Ribadiva Hadjaj: «È la Chiesa l’unica a non aver paura di liberarlo fino in fondo». Nel testo di tale appello si legge, tra l’altro: «I casi di pedofilia nella Chiesa sono, per tutti i cattolici, fonte di sofferenza profonda e di dolore estremo. Membri della gerarchia della Chiesa hanno riscontrato in alcuni dossier gravi mancanze e disfunzioni, e noi rendiamo omaggio alla volontà del Papa di fare luce su questi casi. Con i vescovi, e in quanto membri della stessa Chiesa, i laici cattolici si fanno carico del peso dei crimini di alcuni sacerdoti e delle debolezze dei loro superiori; si mettono risolutamente, come Cristo invita a fare, dalla parte di quanti soffrono maggiormente per questi crimini». E, dopo aver auspicato che la verità emerga e si affronti «serenamente e fraternamente » tutto ciò che ha reso possibile tali offese, il testo prosegue: «Al di là del diritto all’informazione, legittimo e democratico, non possiamo che constatare con tristezza in quanto cristiani, ma soprattutto in quanto cittadini, che numerosi mass media nel nostro Paese (e in Occidente in generale) trattano questi casi con parzialità, scarsa conoscenza o viva soddisfazione. Da riassunti, sintesi e generalizzazioni, il quadro della Chiesa che viene fatto attualmente dalla stampa non corrisponde a ciò che vivono i cristiani cattolici ». Va aggiunto — ci ha confidato una fonte vicina al patriarcato di Mosca— che l’accusa è circolata soltanto in forme ridotte nella cattolica Polonia (è stata ripresa la dichiarazione del portavoce vaticano), mentre il mondo scandinavo l’ha quasi ignorata. In Russia è apparsa in poche righe nelle agenzie e non è stata ampliata o commentata dai giornali.

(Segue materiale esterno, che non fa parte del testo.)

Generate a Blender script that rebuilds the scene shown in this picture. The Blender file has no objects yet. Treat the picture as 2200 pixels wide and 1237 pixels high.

Il sito della Izvestia tace, quello della Pravda anche, nemmeno radio e televisioni hanno avuto qualcosa da dire. L’unica curiosità, che ha suscitato un moderato interesse, riguardava l’idea di interrogare ed eventualmente ammanettare il Papa. Solo grazie a questa trovata si è saputo quel che stava accadendo. Anzi, in seguito al ritorno di un bambino russo di sette anni adottato negli Usa (di nome Artëm Saveliev), rifiutato dalla famiglia americana, i media di Mosca da qualche giorno stanno accusando gli Stati Uniti di una particolare forma di pedofilia.